The exercise: Repeat the lines of the data that follow, please, starting at the first and stopping after the one with "WT.nodes.clear()".

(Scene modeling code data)
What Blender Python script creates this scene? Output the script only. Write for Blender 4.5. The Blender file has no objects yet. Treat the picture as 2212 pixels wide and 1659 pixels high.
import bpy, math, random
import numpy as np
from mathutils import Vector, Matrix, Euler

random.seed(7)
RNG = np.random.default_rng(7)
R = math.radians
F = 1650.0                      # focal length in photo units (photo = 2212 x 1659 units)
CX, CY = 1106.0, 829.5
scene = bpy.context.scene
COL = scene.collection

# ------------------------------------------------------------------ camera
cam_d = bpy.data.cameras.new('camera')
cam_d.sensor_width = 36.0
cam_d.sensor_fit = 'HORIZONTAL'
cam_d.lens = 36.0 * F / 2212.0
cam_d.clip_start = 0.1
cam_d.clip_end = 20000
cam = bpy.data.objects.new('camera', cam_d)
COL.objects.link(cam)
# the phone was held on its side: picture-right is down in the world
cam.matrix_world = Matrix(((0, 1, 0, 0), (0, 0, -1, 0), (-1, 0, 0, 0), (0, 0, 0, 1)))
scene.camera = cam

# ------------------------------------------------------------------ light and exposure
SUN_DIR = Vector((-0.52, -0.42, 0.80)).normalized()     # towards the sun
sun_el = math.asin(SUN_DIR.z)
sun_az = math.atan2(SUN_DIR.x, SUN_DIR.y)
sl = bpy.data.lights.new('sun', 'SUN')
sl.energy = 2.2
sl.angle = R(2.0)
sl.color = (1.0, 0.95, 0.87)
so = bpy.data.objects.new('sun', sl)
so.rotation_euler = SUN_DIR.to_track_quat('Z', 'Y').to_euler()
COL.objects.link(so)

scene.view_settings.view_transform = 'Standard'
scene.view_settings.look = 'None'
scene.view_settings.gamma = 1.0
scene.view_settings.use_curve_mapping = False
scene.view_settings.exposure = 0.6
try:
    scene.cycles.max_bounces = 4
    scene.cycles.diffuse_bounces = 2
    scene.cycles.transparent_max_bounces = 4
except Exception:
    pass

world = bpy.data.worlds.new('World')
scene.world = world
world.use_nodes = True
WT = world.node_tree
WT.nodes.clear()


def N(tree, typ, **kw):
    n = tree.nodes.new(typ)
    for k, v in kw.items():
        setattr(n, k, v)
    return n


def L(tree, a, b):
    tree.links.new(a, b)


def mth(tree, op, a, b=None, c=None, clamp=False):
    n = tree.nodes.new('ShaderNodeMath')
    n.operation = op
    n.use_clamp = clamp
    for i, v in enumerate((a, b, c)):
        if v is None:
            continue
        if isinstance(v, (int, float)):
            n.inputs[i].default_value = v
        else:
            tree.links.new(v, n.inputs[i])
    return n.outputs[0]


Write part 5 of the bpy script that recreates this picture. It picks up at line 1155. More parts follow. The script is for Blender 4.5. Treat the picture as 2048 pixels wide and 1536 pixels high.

Exercise response:
What Blender Python script creates this scene? Output the script only. Write for Blender 4.5. The Blender file has no objects yet. Treat the picture as 2212 pixels wide and 1659 pixels high.
import bpy, math, random
import numpy as np
from mathutils import Vector, Matrix, Euler

random.seed(7)
RNG = np.random.default_rng(7)
R = math.radians
F = 1650.0                      # focal length in photo units (photo = 2212 x 1659 units)
CX, CY = 1106.0, 829.5
scene = bpy.context.scene
COL = scene.collection

# ------------------------------------------------------------------ camera
cam_d = bpy.data.cameras.new('camera')
cam_d.sensor_width = 36.0
cam_d.sensor_fit = 'HORIZONTAL'
cam_d.lens = 36.0 * F / 2212.0
cam_d.clip_start = 0.1
cam_d.clip_end = 20000
cam = bpy.data.objects.new('camera', cam_d)
COL.objects.link(cam)
# the phone was held on its side: picture-right is down in the world
cam.matrix_world = Matrix(((0, 1, 0, 0), (0, 0, -1, 0), (-1, 0, 0, 0), (0, 0, 0, 1)))
scene.camera = cam

# ------------------------------------------------------------------ light and exposure
SUN_DIR = Vector((-0.52, -0.42, 0.80)).normalized()     # towards the sun
sun_el = math.asin(SUN_DIR.z)
sun_az = math.atan2(SUN_DIR.x, SUN_DIR.y)
sl = bpy.data.lights.new('sun', 'SUN')
sl.energy = 2.2
sl.angle = R(2.0)
sl.color = (1.0, 0.95, 0.87)
so = bpy.data.objects.new('sun', sl)
so.rotation_euler = SUN_DIR.to_track_quat('Z', 'Y').to_euler()
COL.objects.link(so)

scene.view_settings.view_transform = 'Standard'
scene.view_settings.look = 'None'
scene.view_settings.gamma = 1.0
scene.view_settings.use_curve_mapping = False
scene.view_settings.exposure = 0.6
try:
    scene.cycles.max_bounces = 4
    scene.cycles.diffuse_bounces = 2
    scene.cycles.transparent_max_bounces = 4
except Exception:
    pass

world = bpy.data.worlds.new('World')
scene.world = world
world.use_nodes = True
WT = world.node_tree
WT.nodes.clear()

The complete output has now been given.